The movie clearly lifts from JD Salinger's books and stories about the Glass family, something self-respecting Gen-X'ers read whether they liked these books or not.* But it's also an entirely different concept - there's no one remotely like Royal Tenenbaum (Gene Hackman) in the books, and while it's been 30 years since I read much Salinger, I don't recall any books about all the Glass family coming back together. This is cuter and fuzzier, the nihilism toned down. And that's okay. There's liberty in being an homage and your own thing.
In the end, the story is about Royal's return to the family (due to extenuating financial circumstances) and how that return and the children coming back under their childhood roof helps push the now adult children back in the right direction (spoilers). It's some curiously adult stuff for a movie that feels like it could be taken as a novelty comedy. What seem like disparate paths for much of the film are pulled together by the ne'er-do-well father - and despite what the movie says til the last minutes, he does actually make good, in his way.
In a career of phenomenal performances, it's the one I think of as Hackman's best. The character seems utterly unlike Hackman as I'd seen him in other roles (well, his Lex Luthor has some echoes) and certainly in interviews, there's no hint of Royal. Famously, he didn't like the role or the production. I've no idea what he thought of the final product. I doubt he watched it.
Which may be the most Royal Tenenbaum thing possible.

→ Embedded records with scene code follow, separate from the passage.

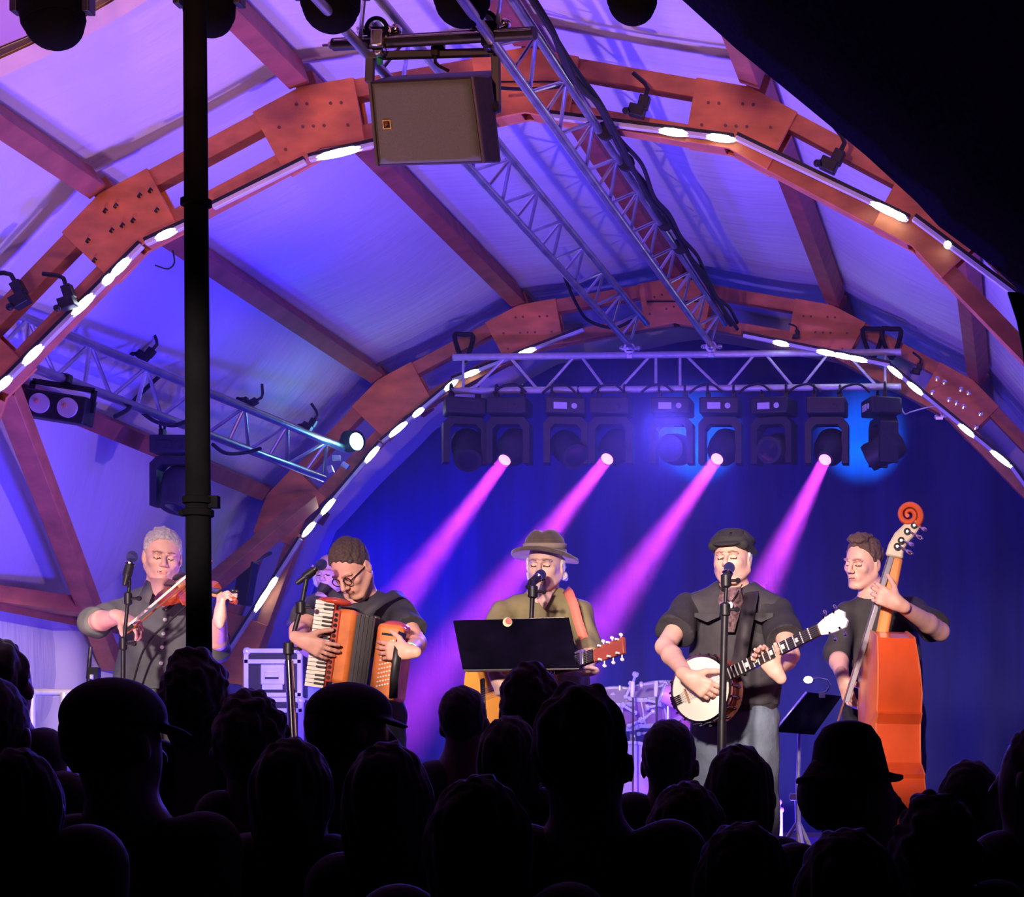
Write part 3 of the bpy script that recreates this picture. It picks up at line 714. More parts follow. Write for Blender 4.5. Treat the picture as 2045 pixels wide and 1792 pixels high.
def cable(pts, r, label, m=BLKM):
    # catmull-rom through the points
    q = [Vector(p) for p in pts]; out = []
    for i in range(len(q) - 1):
        p0, p1, p2, p3 = q[max(i - 1, 0)], q[i], q[i + 1], q[min(i + 2, len(q) - 1)]
        for k in range(6):
            u = k / 6; out.append(.5 * ((2 * p1) + (p2 - p0) * u + (2 * p0 - 5 * p1 + 4 * p2 - p3) * u * u + (3 * p1 - p0 - 3 * p2 + p3) * u ** 3))
    out.append(q[-1]); return tag(MB().path(out, r, 6).build('cable', m), label, 'cable')
def along(U, t, dx=0, dz=0): a, b_ = U; p = Vector(a).lerp(Vector(b_), t); return p + Vector((dx, 0, dz))
UB = (Vector((-2.09, 8.7, H + 3.315)), Vector((-2.08, 15.68, H + 3.395)))
rnd = random.Random(5)
for k in range(3):
    cable([along(UB, i / 14, .045 + .02 * k + rnd.uniform(-.012, .02), .02 + rnd.uniform(-.045, .02) - .015 * k) for i in range(15)], .016 - .002 * k, ['thick black cable lashed along the right overhead truss', 'thinner black cable beside the thick one on the right overhead truss', 'lowest black cable drooping along the right overhead truss'][k])
for k, tt in enumerate((.34, .42, .60, .68)):
    tag(MB().lathe(along(UB, tt, .03), (0, 1, 0), [(.03, -.02), (.045, -.015), (.045, .015), (.03, .02)], 12).build('cable_tie', BLKM), 'black strap tying cables to the right overhead truss, ' + ['nearest the front', 'second from the front', 'second from the rear', 'nearest the rear'][k], 'strap')
cable([P(1000, 176, 10.9), P(1060, 178, 11.0), P(1135, 172, 11.05)], .009, 'thin black cable crossing the front ridge plate')
cable([P(1128, 555, 14.9), P(1150, 605, 15.4), P(1175, 640, 15.8), P(1225, 655, 15.8), P(1262, 640, 15.75)], .012, 'black cable looping from the left overhead truss onto the rear arch')
cable([P(230, 832, 12.2), P(255, 818, 12.6), P(272, 795, 12.9), P(320, 750, 13.1)], .012, 'black cable from the twin lamp up to the left wall truss')
cable([P(285, 825, 12.9), P(310, 842, 12.9), P(345, 850, 13.0), P(372, 842, 13.1)], .012, 'drooping cable left of the pole under the wall truss')
cable([P(425, 888, 13.6), P(450, 905, 13.8), P(485, 905, 14.1), P(520, 896, 14.3)], .012, 'drooping cable right of the pole under the wall truss')
cable([P(345, 500, 11.0), P(348, 525, 11.0), P(335, 537, 11.0), P(310, 530, 11.0)], .004, 'thin wire curl hanging under the front arch')
for k in range(8):
    x0 = 985 + k * 98
    cable([P(x0, 786, YR - .04), P(x0 + 18, 772, YR - .06), P(x0 + 45, 768, YR - .06), P(x0 + 66, 784, YR - .04)], .008, f'black lamp cable looped over the rear truss, {["first","second","third","fourth","fifth","sixth","seventh","eighth"][k]} from the left')
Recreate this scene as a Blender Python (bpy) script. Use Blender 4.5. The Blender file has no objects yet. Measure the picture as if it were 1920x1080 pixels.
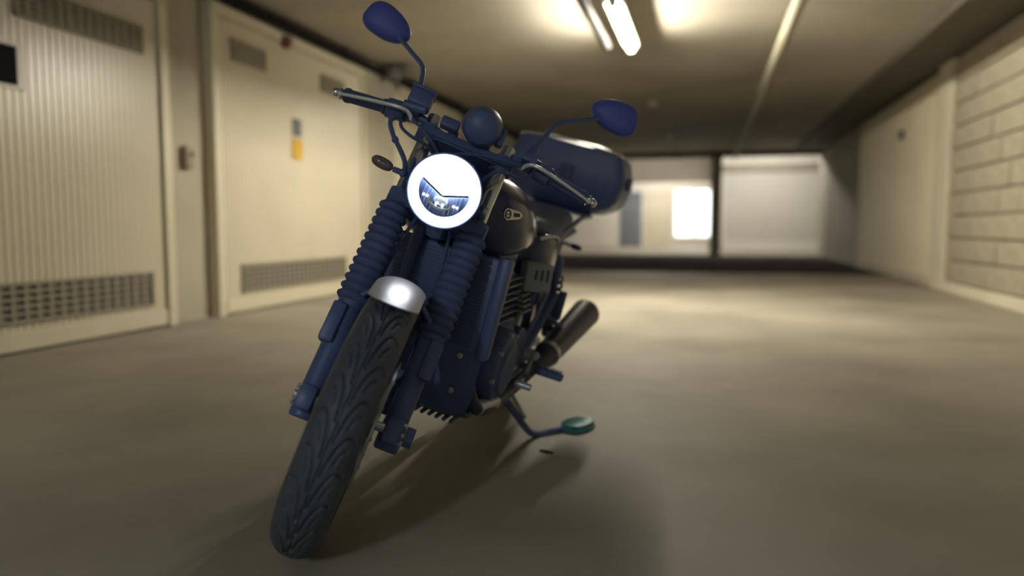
import bpy, bmesh, math, random
import numpy as np
from mathutils import Matrix, Vector
from mathutils.bvhtree import BVHTree

S = bpy.context.scene
C = S.collection
random.seed(7)
PI = math.pi

# ------------------------------------------------------------------ camera
cam_d = bpy.data.cameras.new('camera')
cam = bpy.data.objects.new('camera', cam_d)
C.objects.link(cam)
cam.location = (0, 0, 0.7362)
cam.rotation_euler = (PI/2 - math.atan(114/1387), 0, math.atan(.263/math.sqrt(1+.0822**2)))
cam_d.sensor_width = 36
cam_d.lens = 1387/1920*36
cam_d.clip_start = .02
cam_d.dof.use_dof = True
cam_d.dof.focus_distance = 1.82
cam_d.dof.aperture_fstop = 1.05
cam_d.dof.aperture_blades = 0
S.camera = cam

# ------------------------------------------------------------------ world, exposure
w = bpy.data.worlds.new('world'); S.world = w; w.use_nodes = True
w.node_tree.nodes['Background'].inputs[0].default_value = (.9, .92, 1, 1)
w.node_tree.nodes['Background'].inputs[1].default_value = .02
S.view_settings.view_transform = 'Standard'
S.view_settings.look = 'None'
S.view_settings.exposure = 0
S.view_settings.gamma = 1
S.view_settings.use_curve_mapping = False

TUBE = 560          # radiance of the fluorescent tubes
TUBE_COL = (1.0, .93, .76)

# ------------------------------------------------------------------ materials
def mat(name, col, rough=.5, metal=0, var=0, scale=6, bump=0, bscale=60, emit=None, estr=0, spec=.5, var_col=None, stretch=None):
    m = bpy.data.materials.new(name); m.use_nodes = True
    nt = m.node_tree; b = nt.nodes['Principled BSDF']
    b.inputs['Base Color'].default_value = (*col, 1)
    b.inputs['Roughness'].default_value = rough
    b.inputs['Metallic'].default_value = metal
    b.inputs['Specular IOR Level'].default_value = spec
    tc = None
    def coords():
        nonlocal tc
        if tc is None:
            t = nt.nodes.new('ShaderNodeTexCoord')
            mp = nt.nodes.new('ShaderNodeMapping')
            nt.links.new(t.outputs['Object'], mp.inputs[0])
            if stretch: mp.inputs['Scale'].default_value = stretch
            tc = mp.outputs[0]
        return tc
    if var:
        n = nt.nodes.new('ShaderNodeTexNoise'); n.inputs['Scale'].default_value = scale
        n.inputs['Detail'].default_value = 5
        nt.links.new(coords(), n.inputs['Vector'])
        r = nt.nodes.new('ShaderNodeValToRGB')
        c2 = var_col or tuple(max(0, c*(1-var)) for c in col)
        r.color_ramp.elements[0].color = (*c2, 1); r.color_ramp.elements[0].position = .32
        r.color_ramp.elements[1].color = (*(min(1, c*(1+var*.35)) for c in col), 1); r.color_ramp.elements[1].position = .68
        nt.links.new(n.outputs['Fac'], r.inputs[0]); nt.links.new(r.outputs[0], b.inputs['Base Color'])
    if bump:
        n = nt.nodes.new('ShaderNodeTexNoise'); n.inputs['Scale'].default_value = bscale
        n.inputs['Detail'].default_value = 4
        nt.links.new(coords(), n.inputs['Vector'])
        bp = nt.nodes.new('ShaderNodeBump'); bp.inputs['Strength'].default_value = bump
        bp.inputs['Distance'].default_value = .004
        nt.links.new(n.outputs['Fac'], bp.inputs['Height']); nt.links.new(bp.outputs[0], b.inputs['Normal'])
    if emit:
        b.inputs['Emission Color'].default_value = (*emit, 1)
        b.inputs['Emission Strength'].default_value = estr
    return m

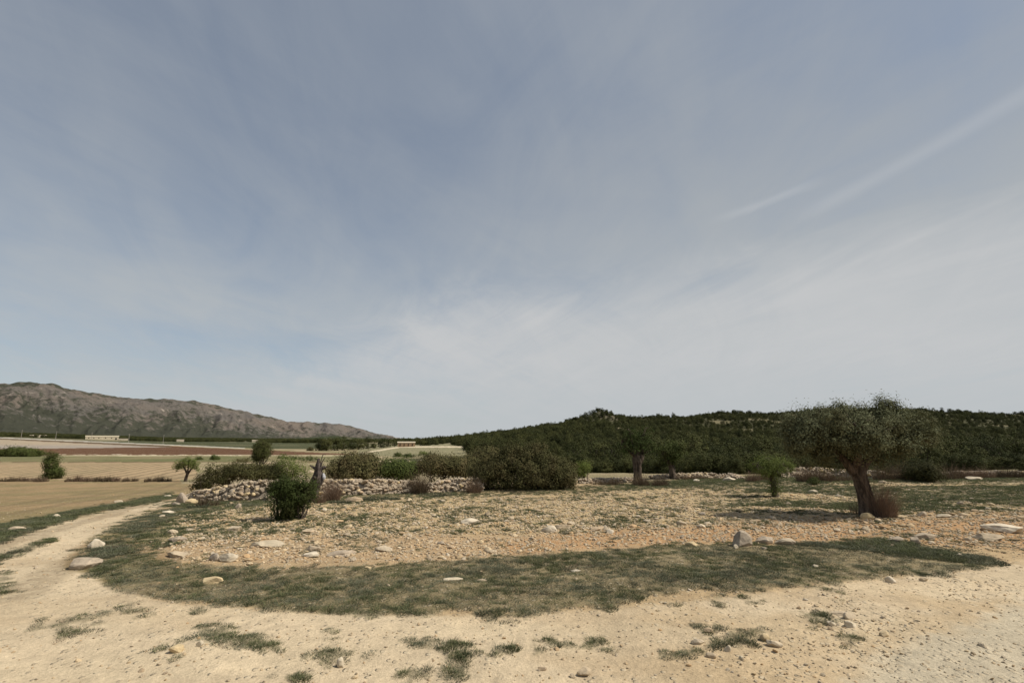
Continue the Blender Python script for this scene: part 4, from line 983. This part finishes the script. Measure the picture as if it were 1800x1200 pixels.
# ------------------------------------------------------------------ bushes
def pb(cx, by, items):       # blobs given in photo pixels round (cx, by)
    def f(p):
        k = pxsize(p, 1); return [((X-cx)*k, dy, (by-Y)*k, rx*k, rd, ry*k) for (X, Y, rx, ry, dy, rd) in items]
    return f
def bush_px(name, label, X, Y, items, nc, per, sig, ln, wd, mat, seed, back=0.0, d=None, **kw):
    p = at(X, Y) if d is None else on(X, d)
    by = Y if d is None else float(project(p.x, p.y, p.z)[1])
    b = pb(X, by if d is not None else Y, items)(p); q_ = 1+back/p.y; p2 = Vector((p.x*q_, p.y*q_, hz(p.x*q_, p.y*q_)))
    return bush(name, label, kw.pop('cat', 'bush'), p2, b, nc, per, sig, ln, wd, mat, seed, **kw)
bush_px('round_shrub', 'dense round dark green shrub in the stony field before the wall', 507, 918, [(507,876,40,32,0,.45),(486,868,26,22,.1,.35),(530,866,26,24,0,.35),(508,860,28,12,0,.35),(482,862,16,12,0,.25),(508,900,24,20,0,.32),(507,909,21,9,0,.3),(535,880,14,16,0,.25)], 330, 44, .055, .045, .02, 'shrub', 31, back=.35, up=.5, nst=40, shell=.3)
bush_px('large_bush', 'largest dark olive-brown bush at the centre, ending the stone wall', 920, 866,
  [(835,840,22,20,0,.7),(1000,835,22,20,.2,.7),(850,836,30,24,0,.9),(880,825,36,30,.3,1.1),(905,812,34,24,.4,1.0),(940,812,36,24,.5,1.0),(925,838,44,28,-.2,1.1),(965,828,34,28,.2,1.0),(990,838,30,26,0,.9),(1008,846,16,18,0,.6),(870,850,34,16,-.3,.7),(975,850,34,14,-.3,.7),(838,852,16,12,0,.5),(945,795,18,10,.5,.5),(893,795,20,10,.5,.5),(925,856,60,10,-.3,.6)], 900, 52, .10, .075, .034, 'holm', 32, back=1.2, nst=60, r0=.03)
bush_px('bush', 'low rounded brown-green bush spilling over the left end of the stone wall', 400, 870, [(352,848,18,16,0,.5),(375,836,28,18,.3,.7),(405,828,30,14,.5,.8),(430,828,20,12,.6,.7),(350,860,14,10,0,.4)], 260, 44, .10, .08, .035, 'holm', 33, back=1.4)
bush_px('bush', 'mixed green bush behind the wall left of the dead stump', 470, 868, [(450,832,20,14,0,.7),(475,830,26,16,0,.8),(495,835,18,12,0,.6)], 180, 42, .11, .085, .035, 'holm', 34, back=2.2)
bush_px('sapling_tree', 'loose bright green sapling rising behind the wall left of the dead stump', 508, 868, [(498,813,16,10,0,.6),(518,820,20,11,0,.6),(505,830,22,8,0,.6),(532,828,11,8,0,.4),(484,816,10,7,0,.4)], 80, 20, .15, .085, .035, 'yellow', 35, back=3.0, cat='sapling')
bush_px('bush', 'dark brown-green bush right behind the dead stump', 620, 868, [(590,822,18,18,0,.9),(612,812,22,18,.3,1.0),(640,812,24,16,.3,1.0),(625,830,40,14,0,1.0),(655,825,20,16,0,.9)], 420, 46, .13, .10, .042, 'holm', 36, back=3.5)
bush_px('bush', 'lighter green bush behind the middle of the wall', 700, 866, [(680,826,24,14,0,.9),(705,824,26,14,0,.9),(722,830,20,12,0,.8)], 260, 42, .13, .09, .04, 'green', 37, back=3.6)
bush_px('bush', 'olive-brown bush behind the wall, touching the big dark bush', 775, 864, [(748,822,20,16,0,.9),(775,824,26,16,0,.9),(805,826,24,16,0,.9),(828,830,16,14,0,.7)], 340, 44, .13, .10, .042, 'holm', 38, back=3.6)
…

Anyway - it was a pleasure to rewatch the film. I don't really have comfort films, but I have films I'm in the mood for at any given time, and in the wake of our weather last week and some internal and external factors being kicked around, this was the movie that jumped out at me on Saturday. I'm glad it did. It's been years since I'd seen it, and when I saw it the first time I was seven or so years younger than the children. I'm now at least fifteen years older than those same characters, and the quirks and edges now feel like... how you wind up viewing the people you know. A series of issues, and the ones you decide to spend time with in your shared dysfunction.
*It's unclear to me if The Kids canceled Salinger or if he's still a favorite of sulky teens.